Problem to work on: Scan the entries below and extract each line with the word "render" in it.

--- Start Stored rows ---

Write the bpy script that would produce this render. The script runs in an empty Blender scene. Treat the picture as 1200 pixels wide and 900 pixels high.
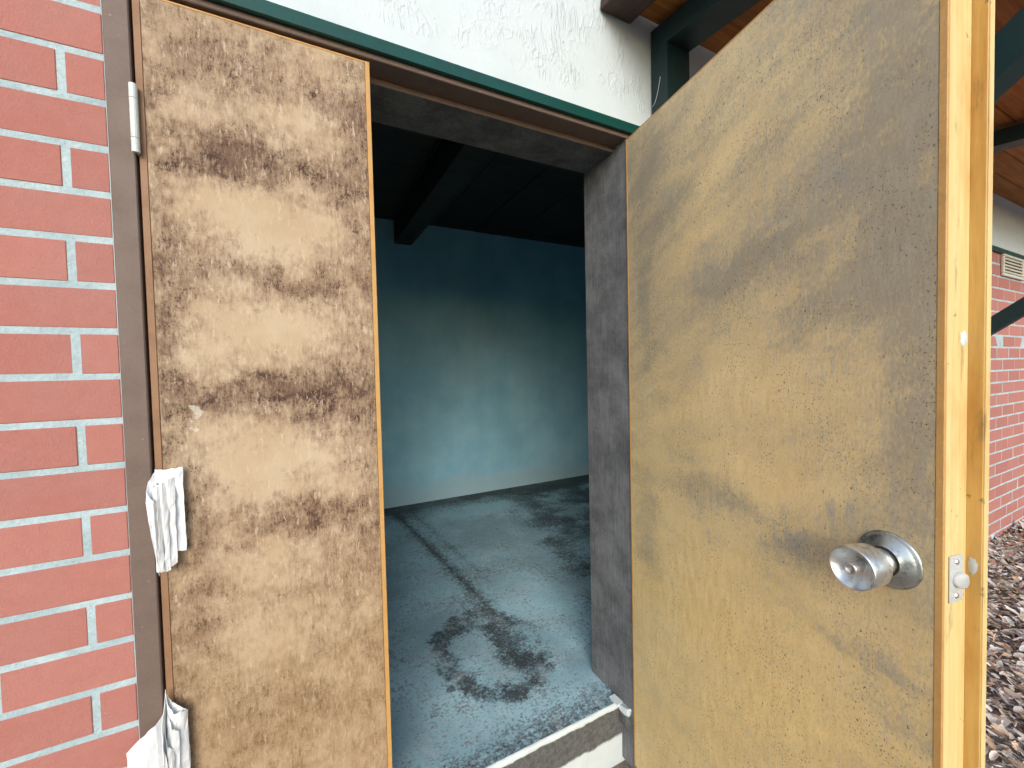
import bpy, bmesh, math, random
from mathutils import Vector, Matrix, noise
random.seed(7)
scene = bpy.context.scene
COL = scene.collection

# ------------------------------------------------------------------ camera
CAM = Vector((0.0, -0.8291, 0.94))
cam_data = bpy.data.cameras.new("camera")
cam_data.sensor_width = 36.0
cam_data.lens = 481.76 / 1200 * 36.0
cam_data.clip_start = 0.02
cam_data.clip_end = 1000
cam = bpy.data.objects.new("camera", cam_data)
COL.objects.link(cam)
r_, u_, f_ = Vector((0.889, -0.4574, -0.023)), Vector((0.0346, 0.017, 0.9993)), Vector((0.4567, 0.8891, -0.031))
m = Matrix((r_, u_, -f_)).transposed().to_4x4()
cam.matrix_world = Matrix.Translation(CAM) @ m
scene.camera = cam

# ------------------------------------------------------------------ world, sun, exposure
SUN_EL, SUN_AZ = math.radians(25), math.radians(206)      # azimuth clockwise from +Y
world = bpy.data.worlds.new("World")
scene.world = world
world.use_nodes = True
wn = world.node_tree.nodes
sky = wn.new("ShaderNodeTexSky")
sky.sky_type = 'NISHITA'
sky.sun_disc = False
sky.sun_elevation = SUN_EL
sky.sun_rotation = SUN_AZ
sky.air_density = 1.0
sky.dust_density = 1.0
sky.ozone_density = 1.0
bg = wn["Background"]
bg.inputs["Strength"].default_value = 0.15
world.node_tree.links.new(sky.outputs[0], bg.inputs["Color"])
sun_d = bpy.data.lights.new("sun", 'SUN')
sun_d.energy = 1.0
sun_d.angle = math.radians(36)
sun_d.color = (1.0, 0.985, 0.96)
sun = bpy.data.objects.new("sun", sun_d)
COL.objects.link(sun)
sd = Vector((math.sin(SUN_AZ) * math.cos(SUN_EL), math.cos(SUN_AZ) * math.cos(SUN_EL), math.sin(SUN_EL)))
sun.rotation_euler = sd.to_track_quat('Z', 'Y').to_euler()
sun.location = sd * 20
scene.view_settings.view_transform = 'Standard'
scene.view_settings.look = 'None'
scene.view_settings.gamma = 1.0
scene.view_settings.exposure = 0.86
scene.view_settings.use_curve_mapping = False
scene.render.engine = 'CYCLES'
scene.cycles.max_bounces = 7
scene.cycles.diffuse_bounces = 5
scene.cycles.use_denoising = True
scene.cycles.use_adaptive_sampling = True
scene.cycles.adaptive_threshold = 0.03

# ------------------------------------------------------------------ node helper
class S:
    """a socket with arithmetic"""
    def __init__(s, g, o): s.g, s.o = g, o
    def _m(s, op, b=None, c=None, clamp=False):
        n = s.g.nt.nodes.new("ShaderNodeMath"); n.operation = op; n.use_clamp = clamp
        for i, v in enumerate((s, b, c)):
            if v is None: continue
            if isinstance(v, S): s.g.nt.links.new(v.o, n.inputs[i])
            else: n.inputs[i].default_value = v
        return S(s.g, n.outputs[0])
    def __add__(s, b): return s._m('ADD', b)
    def __radd__(s, b): return s._m('ADD', b)
    def __sub__(s, b): return s._m('SUBTRACT', b)
    def __rsub__(s, b): return (s * -1.0) + b
    def __mul__(s, b): return s._m('MULTIPLY', b)
    def __rmul__(s, b): return s._m('MULTIPLY', b)
    def __truediv__(s, b): return s._m('DIVIDE', b)
    def abs(s): return s._m('ABSOLUTE')
    def exp(s): return s._m('EXPONENT')
    def sin(s): return s._m('SINE')
    def clamp(s): return s._m('ADD', 0.0, clamp=True)
    def max(s, b): return s._m('MAXIMUM', b)
    def smooth(s, lo, hi, a=0.0, b=1.0):
        n = s.g.nt.nodes.new("ShaderNodeMapRange"); n.interpolation_type = 'SMOOTHSTEP'
        s.g.nt.links.new(s.o, n.inputs[0])
        for i, v in zip((1, 2, 3, 4), (lo, hi, a, b)): n.inputs[i].default_value = v
        return S(s.g, n.outputs[0])

class G:
    def __init__(g, name, rough=0.8, spec=0.3, metallic=0.0):
        g.mat = bpy.data.materials.new(name); g.mat.use_nodes = True
        g.nt = g.mat.node_tree
        g.bsdf = g.nt.nodes["Principled BSDF"]
        g.bsdf.inputs["Roughness"].default_value = rough
        g.bsdf.inputs["Specular IOR Level"].default_value = spec
        g.bsdf.inputs["Metallic"].default_value = metallic
        g._tc = None
    def obj(g):
        if g._tc is None: g._tc = g.nt.nodes.new("ShaderNodeTexCoord")
        return S(g, g._tc.outputs["Object"])
    def pos(g): return S(g, g.nt.nodes.new("ShaderNodeNewGeometry").outputs["Position"])
    def rnd(g): return S(g, g.nt.nodes.new("ShaderNodeObjectInfo").outputs["Random"])
    def sep(g, v):
        n = g.nt.nodes.new("ShaderNodeSeparateXYZ"); g.nt.links.new(v.o, n.inputs[0])
        return [S(g, n.outputs[i]) for i in range(3)]
    def vec(g, x, y, z):
        n = g.nt.nodes.new("ShaderNodeCombineXYZ")
        for i, v in enumerate((x, y, z)):
            if isinstance(v, S): g.nt.links.new(v.o, n.inputs[i])
            else: n.inputs[i].default_value = v
        return S(g, n.outputs[0])
    def vm(g, op, a, b):
        n = g.nt.nodes.new("ShaderNodeVectorMath"); n.operation = op
        for i, v in enumerate((a, b)):
            if isinstance(v, S): g.nt.links.new(v.o, n.inputs[i])
            else: n.inputs[i].default_value = v
        return S(g, n.outputs["Value" if op in ('DOT_PRODUCT', 'LENGTH') else "Vector"])
    def noise(g, v, scale, detail=4, rough=0.55, dist=0.0, color=False):
        n = g.nt.nodes.new("ShaderNodeTexNoise")
        g.nt.links.new(v.o, n.inputs["Vector"])
        n.inputs["Scale"].default_value = scale; n.inputs["Detail"].default_value = detail
        n.inputs["Roughness"].default_value = rough; n.inputs["Distortion"].default_value = dist
        return S(g, n.outputs["Color" if color else 0])
    def voro(g, v, scale, feature='F1', rnd=1.0, out="Distance"):
        n = g.nt.nodes.new("ShaderNodeTexVoronoi"); n.feature = feature
        g.nt.links.new(v.o, n.inputs["Vector"])
        n.inputs["Scale"].default_value = scale; n.inputs["Randomness"].default_value = rnd
        return S(g, n.outputs[out])
    def scale(g, v, t): return g.vm('MULTIPLY', v, t)
    def blob(g, p, c, r):
        d = g.vm('MULTIPLY', g.vm('SUBTRACT', p, (c[0], 0, c[1])), (1 / r[0], 0, 1 / r[1]))
        return (g.vm('DOT_PRODUCT', d, d) * -1.0).exp()
    def mix(g, f, a, b):
        n = g.nt.nodes.new("ShaderNodeMix"); n.data_type = 'RGBA'
        ins = [i for i in n.inputs if i.type == 'RGBA']
        for s_, v in ((n.inputs[0], f), (ins[0], a), (ins[1], b)):
            if isinstance(v, S): g.nt.links.new(v.o, s_)
            elif isinstance(v, tuple): s_.default_value = (*v, 1) if len(v) == 3 else v
            else: s_.default_value = v
        return S(g, [o for o in n.outputs if o.type == 'RGBA'][0])
    def mulc(g, c, f):
        n = g.nt.nodes.new("ShaderNodeVectorMath"); n.operation = 'SCALE'
        if isinstance(c, S): g.nt.links.new(c.o, n.inputs[0])
        else: n.inputs[0].default_value = c
        if isinstance(f, S): g.nt.links.new(f.o, n.inputs["Scale"])
        else: n.inputs["Scale"].default_value = f
        return S(g, n.outputs[0])
    def attr(g, name):
        n = g.nt.nodes.new("ShaderNodeAttribute"); n.attribute_name = name
        return S(g, n.outputs["Color"])
    def out(g, color=None, rough=None, bump=None, bd=0.002, bs=1.0):
        if color is not None:
            if isinstance(color, S): g.nt.links.new(color.o, g.bsdf.inputs["Base Color"])
            else: g.bsdf.inputs["Base Color"].default_value = (*color, 1)
        if rough is not None: g.nt.links.new(rough.o, g.bsdf.inputs["Roughness"])
        if bump is not None:
            n = g.nt.nodes.new("ShaderNodeBump"); n.inputs["Distance"].default_value = bd
            n.inputs["Strength"].default_value = bs
            g.nt.links.new(bump.o, n.inputs["Height"]); g.nt.links.new(n.outputs[0], g.bsdf.inputs["Normal"])
        return g.mat

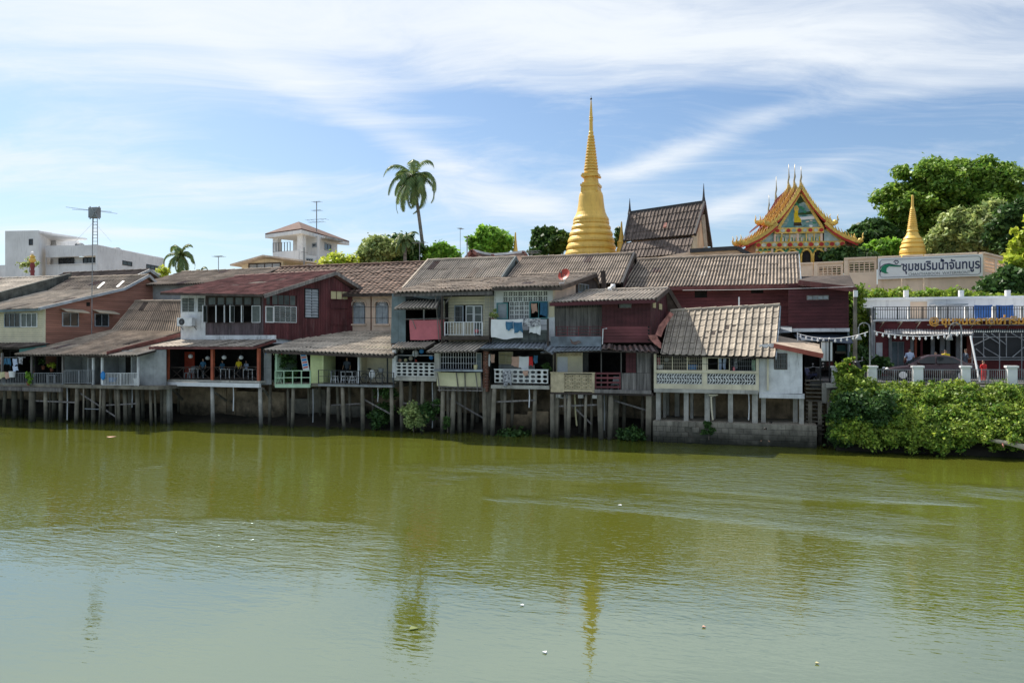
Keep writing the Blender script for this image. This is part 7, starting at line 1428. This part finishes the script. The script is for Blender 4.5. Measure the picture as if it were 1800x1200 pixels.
def motorbike(u, v, z, rz, label, m='black'):
    t = thing('motorcycle', label, 'motorcycle', (u, v, z), 'motorcycles parked near the fence', rz, True)
    for x in (-.62, .62):
        mb = MB(); mb.tube([(x+.27*cos(a), 0, .28+.27*sin(a)) for a in [k*pi/8 for k in range(17)]], .05, 6, False); o = part('wheel', mb, M['tyre'], t, smooth=True); s = MB()
        for k in range(4): s.bar((x+.25*cos(k*pi/4), 0, .28+.25*sin(k*pi/4)), (x-.25*cos(k*pi/4), 0, .28-.25*sin(k*pi/4)), .015)
        part('spokes', s, M['metalg'], o)
    part('body', MB().prism([(-.75,-.11,.62),(-.2,-.13,.38),(.2,-.13,.35),(.42,-.1,.75),(.52,-.08,.95),(.4,-.08,.98),(.2,-.12,.55),(-.1,-.13,.62),(-.75,-.1,.74)], (0,.24,0)), M[m], t); part('seat', MB().hexa([(-.75,-.13,.72),(-.05,-.13,.66),(-.05,.13,.66),(-.75,.13,.72)], [(-.75,-.11,.82),(-.05,-.11,.76),(-.05,.11,.76),(-.75,.11,.82)]), M['black'], t)
    part('fork', MB().bar((.62,0,.28), (.42,0,1.0), .06), M['metalg'], t); part('handlebar', MB().tube([(.35,-.34,1.06),(.42,-.1,1.0),(.42,.1,1.0),(.35,.34,1.06)], .02, 6), M['metalg'], t); part('headlight', MB().ball((.52,0,.92), .09, 8, 6), M['metalw'], t); part('mirror', MB().ball((.36,-.3,1.22), .06, 8, 5, (.4,1,.7)).bar((.37,-.28,1.06),(.36,-.3,1.2),.012), M['metalg'], t); part('exhaust', MB().tube([(.1,-.16,.3),(-.7,-.18,.36)], [.03,.05], 7), M['metalg'], t)
motorbike(U(1424,3.6), 3.6, 3.0, 1.9, 'purple dark motorcycle nearest the white side room', 'navy'); motorbike(U(1434,4.6), 4.6, 3.0, 1.2, 'dark motorcycle behind the first one by the steps'); motorbike(U(1518,4.0), 4.0, zs_, 2.3, 'black motorcycle parked right of the light box behind the shrubs'); motorbike(U(1489,3.4), 3.4, zs_, 1.3, 'red motorcycle seen through the first fence panel', 'redc')
bi = thing('bicycle', 'old bicycle with a basket leaning against the white wall of the lean-to', 'bicycle', P(660, 672, .1)); z0 = zc+.33; ub = U(668,.1)
for x in (0, -1.05):
    mb = MB().tube([(ub+x+.31*cos(a), .1, z0+.31*sin(a)) for a in [k*pi/9 for k in range(19)]], .022, 6, False); o = part('wheel', mb, M['tyre'], bi); s = MB()
    for k in range(6): s.bar((ub+x+.3*cos(k*pi/6), .1, z0+.3*sin(k*pi/6)), (ub+x-.3*cos(k*pi/6), .1, z0-.3*sin(k*pi/6)), .006)
    part('spokes', s, M['metalg'], o)
q = lambda x, z: V3(ub+x, .1, z0+z); part('frame', MB().bar(q(0,0), q(-.15,.55), .03).bar(q(-.15,.55), q(-.7,.45), .03).bar(q(-.17,.5), q(-.6,-.02), .03).bar(q(-.6,-.02), q(-.72,.55), .03).bar(q(-.6,-.02), q(-1.05,0), .025).bar(q(-1.05,0), q(-.7,.42), .025), M['metald'], bi)
part('saddle', MB().ball(q(-.74,.6), .12, 8, 5, (1.2,.7,.4)), M['black'], bi); part('handlebar', MB().tube([q(-.02,.7)+V3(0,-.25,0), q(-.12,.66), q(-.02,.7)+V3(0,.25,0)], .015, 5), M['metalg'], bi); part('basket', MB().lathe(q(.08,.38), [(.13,0),(.19,.26)], 8), M['metalg'], bi); solo('grey_bag', MB().ball(P(654,658,-.1), .24, 10, 7, (.9,.6,1.25)), M['whitec'], 'crumpled pale sack leaning on the bicycle', 'sack', smooth=True)
# ================================================================ SMALL THINGS on the decks
def stool(px, v, z, label, m='wplastic', h=.46):
    t = thing('stool', label, 'stool', (U(px,v), v, z), 'white stools under the lean-to', 0, True); part('seat', MB().box(-.17,.17,-.17,.17,h-.04,h), M[m], t)
    for x in (-1, 1):
        for y in (-1, 1): part('leg', MB().bar((x*.18,y*.18,0), (x*.13,y*.13,h-.04), .04), M[m], t)
    part('crossbar', MB().box(-.16,.16,-.17,-.14,.2,.23).box(-.16,.16,.14,.17,.2,.23), M[m], t)
for i, px in enumerate((568, 588, 606, 621)): stool(px, .1, zc, ('leftmost white stool of the four behind the thin black railing','second white stool from the left behind the thin black railing','third white stool from the left behind the thin black railing','rightmost white stool of the four behind the thin black railing')[i])
def table(px, v, z, label, w_=.9, h=.72):
    t = thing('table', label, 'table', (U(px,v), v, z), None, 0, True); part('tabletop', MB().box(-w_/2,w_/2,-.3,.3,h-.03,h), M['wplastic'], t)
    for x in (-1, 1):
        for y in (-1, 1): part('leg', MB().box(x*(w_/2-.05)-.02, x*(w_/2-.05)+.02, y*.26-.02, y*.26+.02, 0, h-.03), M['wplastic'], t)
table(576, .9, zc, 'white table behind the two left stools'); table(613, .9, zc, 'white table behind the two right stools'); table(95, -1.3, zd, 'small pale table on the veranda left of the grey wall', .8, .55)
def chair(px, v, z, label, m='wplastic'):
    t = thing('plastic_chair', label, 'chair', (U(px,v), v, z), None, R(-.4,.4), True); part('seat', MB().box(-.22,.22,-.2,.22,.4,.44), M[m], t); part('backrest', MB().hexa([(-.22,.2,.44),(.22,.2,.44),(.22,.24,.44),(-.22,.24,.44)], [(-.2,.3,.85),(.2,.3,.85),(.2,.33,.85),(-.2,.33,.85)]), M[m], t)
    for x in (-1, 1):
        for y in (-1, 1): part('leg', MB().bar((x*.22,y*.22,0), (x*.19,y*.18,.4), .045), M[m], t)
chair(1041, .3, zg, 'white plastic chair in the dark doorway above the tan lattice', 'greyw'); chair(332, .0, za, 'grey chair by the left end of the red veranda', 'greyw'); chair(339, .4, za, 'second grey chair beside the red wall', 'greyw'); chair(1082, .3, zg, 'pale chair behind the maroon rail boards', 'greyw')
for px in (305, 345, 400, 440): table(px, .5, za, {305:'dark low table under the red wall',345:'table left of the middle orange post',400:'table just right of the middle orange post',440:'table near the right orange post'}[px], .8, .7)
def bucket(px, py, v, r, h, m, label, name='bucket', cat='bucket'): c = P(px, py, v); solo(name, MB().lathe(c, [(r*.78,0),(r,h),(r*1.05,h),(r*.95,h-.02)], 14), M[m], label, cat, smooth=False)
bucket(21.5, 663, -2.9, .22, .42, 'wplastic', 'pale green bucket hanging on the far left railing'); bucket(198, 671, -1.6, .28, .3, 'bplastic', 'blue tub behind the white veranda railing', 'washtub', 'tub'); bucket(240, 678, -2.3, .2, .5, 'wplastic', 'white bucket at the right end of the white veranda railing')
bucket(1217, 650, .1, .3, .28, 'bplastic', 'blue basin on the sill behind the barred window', 'basin', 'basin'); bucket(1160, 648, .1, .2, .22, 'wplastic', 'white tub low behind the left barred window', 'basin', 'basin'); bucket(836, 650, -.6, .12, .3, 'curtain', 'small yellow green bottle on the counter', 'bottle', 'bottle')
solo('blue_bag', MB().ball(P(181,660,-2.7), .2, 10, 8, (.85,.6,1.5)), M['bplastic'], 'bright blue bag tied to the post of the white railing', 'bag', smooth=True); solo('pink_ball', MB().ball(P(838,582,-.3), .13, 10, 7), M['pinkc'], 'pink ball on the white balcony railing', 'ball', smooth=True)
for i, (a, b, c_, d_, m_, l_) in enumerate(((0,628,3,640,'peach','peach shirt at the frame edge on the far left washing line'),(4,629,11,641,'bluec','navy shirt on the far left washing line'),(12,629,18,641,'bluec','blue shorts on the far left washing line'),(22,630,30,642,'lightblue','pale blue shirt on the far left washing line'),(32,627,39,639,'stripec','pink and white towel by the veranda post'),(22,643,31,652,'lightblue','lilac cloth bunched on the far left railing'),(-3,653,8,664,'curtain','yellow orange cloth draped on the far left railing'),(8,653,16,664,'peach','brown orange cloth next to the bucket on the railing'))): hangcloth(a, b, c_, d_, -2.4 if b < 640 else -2.85, m_, l_, folds=1)
part('washing_line', MB().tube([P(-20,628,-2.4), P(45,628,-2.4)], .008, 4), M['whitep'], hA)
bn = thing('banner', 'tall white and blue lettered banner hanging at the right of the mint balcony', 'banner', P(536, 651, -.1)); a, b, c_, d_ = P(527,620,-.2), P(538,620,-.2), P(544,650,-.2), P(533,652,-.2)
part('cloth', MB().prism([a,b,c_,d_], (0,.02,0)), M['whitec'], bn)
for i in range(6):
    t = .12+i*.14; p, q = lerp(a,d_,t)+V3(.06,-.02,0), lerp(b,c_,t)+V3(-.06,-.02,0); part('printed_band', MB().bar(p, q, .01, .075 if i % 2 else .14), M['bplastic' if i % 2 == 0 else 'redc'], bn)
bt = thing('bunting', 'string of small coloured flags under the eave above the mint balcony', 'bunting', P(505,620,-.5)); part('string', MB().bar(P(462,617,-.5), P(548,618,-.5), .012), M['whitep'], bt)
for i in range(12): px = 465+i*7; part('flag', MB().prism([P(px,617,-.5), P(px+4,617.1,-.5), P(px+2,623+R(-1,1),-.5)], (0,.01,0)), M[('bplastic','green','curtain','whitec','redc','teal')[i%6]], bt)
for i, (px, py, r, m_, l_) in enumerate(((706,617,.14,'metalg','steel pot on the left kitchen shelf'),(730,621,.22,'wplastic','round white fan hanging in the shack kitchen'),(741,617,.16,'bplastic','blue basin hanging high in the shack kitchen'),(758,628,.15,'bplastic','blue crate like basin on the right of the shack kitchen'),(703,633,.12,'peach','row of orange jars on the block balustrade, left end'),(713,633,.12,'curtain','yellow jar on the block balustrade'),(722,630,.14,'woodp','round wooden tray leaning on the block balustrade'),(731,634,.1,'rplastic','red pot on the block balustrade'),(813,614,.1,'rplastic','small red pot behind the kitchen bars'),(1210,632,.12,'curtain','yellow bag hanging behind the barred window'),(1172,632,.13,'greyw','grey pan hung behind the left barred window'))):
    solo('kitchen_pot', MB().ball(P(px,py,.35 if px < 1000 else .3), r, 10, 7, (1,.6,1)), M[m_], l_, 'pot', 'kitchen things in the verandas', smooth=True)
for a, b, c_, d_, m_, l_ in ((1263,629,1268,652,'lightblue','long pale blue cloth hanging behind the right balustrade, left one'),(1271,629,1276,648,'lightblue','pale blue cloth right of the longer one behind the balustrade'),(1291,628,1296,648,'stripec','patterned cloth hanging behind the right bars'),(1322,632,1328,652,'green','pale green cloth hanging at the right end of the bars'),(1155,628,1160,645,'pinkc','faded pink cloth at the left end behind the bars')): hangcloth(a, b, c_, d_, .1, m_, l_, folds=1)
solo('pink_plastic_bottle', MB().lathe(P(1290,652,-.35), [(.05,0),(.06,.16),(.03,.22)], 8), M['pinkc'], 'small pink bottle on the cream sill', 'bottle')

--- End Stored rows ---

Exercise answer:
Write the bpy script that would produce this render. The script runs in an empty Blender scene. Treat the picture as 1200 pixels wide and 900 pixels high.
scene.render.engine = 'CYCLES'